## Begin Record set

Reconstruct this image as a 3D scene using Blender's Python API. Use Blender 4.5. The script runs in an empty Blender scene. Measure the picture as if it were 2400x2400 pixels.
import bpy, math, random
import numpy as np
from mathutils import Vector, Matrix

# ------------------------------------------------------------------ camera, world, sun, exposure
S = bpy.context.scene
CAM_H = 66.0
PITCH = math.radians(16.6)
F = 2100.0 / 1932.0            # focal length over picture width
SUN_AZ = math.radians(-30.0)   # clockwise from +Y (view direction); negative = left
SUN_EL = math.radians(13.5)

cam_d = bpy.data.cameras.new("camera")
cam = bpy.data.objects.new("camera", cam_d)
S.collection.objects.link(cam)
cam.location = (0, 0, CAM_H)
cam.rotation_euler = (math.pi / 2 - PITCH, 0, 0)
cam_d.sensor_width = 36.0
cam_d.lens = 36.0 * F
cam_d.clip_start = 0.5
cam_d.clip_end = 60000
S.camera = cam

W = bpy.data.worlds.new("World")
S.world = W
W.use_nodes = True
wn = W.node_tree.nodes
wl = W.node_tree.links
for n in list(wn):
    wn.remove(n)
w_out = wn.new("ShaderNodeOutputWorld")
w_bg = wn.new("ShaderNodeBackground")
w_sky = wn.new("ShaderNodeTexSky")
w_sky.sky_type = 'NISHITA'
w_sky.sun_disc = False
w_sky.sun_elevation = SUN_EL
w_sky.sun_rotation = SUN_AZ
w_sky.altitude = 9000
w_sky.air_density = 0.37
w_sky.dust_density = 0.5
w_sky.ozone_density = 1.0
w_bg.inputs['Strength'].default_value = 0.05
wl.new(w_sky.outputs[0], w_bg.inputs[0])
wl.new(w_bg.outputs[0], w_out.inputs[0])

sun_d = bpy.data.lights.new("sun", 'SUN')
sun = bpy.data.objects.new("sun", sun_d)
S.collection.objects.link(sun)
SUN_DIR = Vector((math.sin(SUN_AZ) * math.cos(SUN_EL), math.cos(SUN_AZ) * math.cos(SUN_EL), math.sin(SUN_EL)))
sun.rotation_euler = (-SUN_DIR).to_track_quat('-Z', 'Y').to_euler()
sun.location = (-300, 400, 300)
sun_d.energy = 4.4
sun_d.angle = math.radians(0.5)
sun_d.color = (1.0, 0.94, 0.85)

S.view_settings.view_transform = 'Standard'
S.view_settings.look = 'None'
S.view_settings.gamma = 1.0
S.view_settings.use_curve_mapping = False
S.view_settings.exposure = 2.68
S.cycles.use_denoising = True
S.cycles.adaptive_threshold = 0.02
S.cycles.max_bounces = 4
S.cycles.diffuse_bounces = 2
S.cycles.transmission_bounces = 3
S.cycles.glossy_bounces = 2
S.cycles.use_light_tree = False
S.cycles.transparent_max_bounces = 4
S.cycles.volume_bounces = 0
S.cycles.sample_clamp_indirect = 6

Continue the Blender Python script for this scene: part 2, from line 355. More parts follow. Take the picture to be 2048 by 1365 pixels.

## End Record set

§ Exercise description:
Print the complete listing again, exactly as it stands.

§ Complete response:
Reconstruct this image as a 3D scene using Blender's Python API. Use Blender 4.5. The script runs in an empty Blender scene. Measure the picture as if it were 2400x2400 pixels.
import bpy, math, random
import numpy as np
from mathutils import Vector, Matrix

# ------------------------------------------------------------------ camera, world, sun, exposure
S = bpy.context.scene
CAM_H = 66.0
PITCH = math.radians(16.6)
F = 2100.0 / 1932.0            # focal length over picture width
SUN_AZ = math.radians(-30.0)   # clockwise from +Y (view direction); negative = left
SUN_EL = math.radians(13.5)

cam_d = bpy.data.cameras.new("camera")
cam = bpy.data.objects.new("camera", cam_d)
S.collection.objects.link(cam)
cam.location = (0, 0, CAM_H)
cam.rotation_euler = (math.pi / 2 - PITCH, 0, 0)
cam_d.sensor_width = 36.0
cam_d.lens = 36.0 * F
cam_d.clip_start = 0.5
cam_d.clip_end = 60000
S.camera = cam

W = bpy.data.worlds.new("World")
S.world = W
W.use_nodes = True
wn = W.node_tree.nodes
wl = W.node_tree.links
for n in list(wn):
    wn.remove(n)
w_out = wn.new("ShaderNodeOutputWorld")
w_bg = wn.new("ShaderNodeBackground")
w_sky = wn.new("ShaderNodeTexSky")
w_sky.sky_type = 'NISHITA'
w_sky.sun_disc = False
w_sky.sun_elevation = SUN_EL
w_sky.sun_rotation = SUN_AZ
w_sky.altitude = 9000
w_sky.air_density = 0.37
w_sky.dust_density = 0.5
w_sky.ozone_density = 1.0
w_bg.inputs['Strength'].default_value = 0.05
wl.new(w_sky.outputs[0], w_bg.inputs[0])
wl.new(w_bg.outputs[0], w_out.inputs[0])

sun_d = bpy.data.lights.new("sun", 'SUN')
sun = bpy.data.objects.new("sun", sun_d)
S.collection.objects.link(sun)
SUN_DIR = Vector((math.sin(SUN_AZ) * math.cos(SUN_EL), math.cos(SUN_AZ) * math.cos(SUN_EL), math.sin(SUN_EL)))
sun.rotation_euler = (-SUN_DIR).to_track_quat('-Z', 'Y').to_euler()
sun.location = (-300, 400, 300)
sun_d.energy = 4.4
sun_d.angle = math.radians(0.5)
sun_d.color = (1.0, 0.94, 0.85)

S.view_settings.view_transform = 'Standard'
S.view_settings.look = 'None'
S.view_settings.gamma = 1.0
S.view_settings.use_curve_mapping = False
S.view_settings.exposure = 2.68
S.cycles.use_denoising = True
S.cycles.adaptive_threshold = 0.02
S.cycles.max_bounces = 4
S.cycles.diffuse_bounces = 2
S.cycles.transmission_bounces = 3
S.cycles.glossy_bounces = 2
S.cycles.use_light_tree = False
S.cycles.transparent_max_bounces = 4
S.cycles.volume_bounces = 0
S.cycles.sample_clamp_indirect = 6

Continue the Blender Python script for this scene: part 2, from line 355. More parts follow. Take the picture to be 2048 by 1365 pixels.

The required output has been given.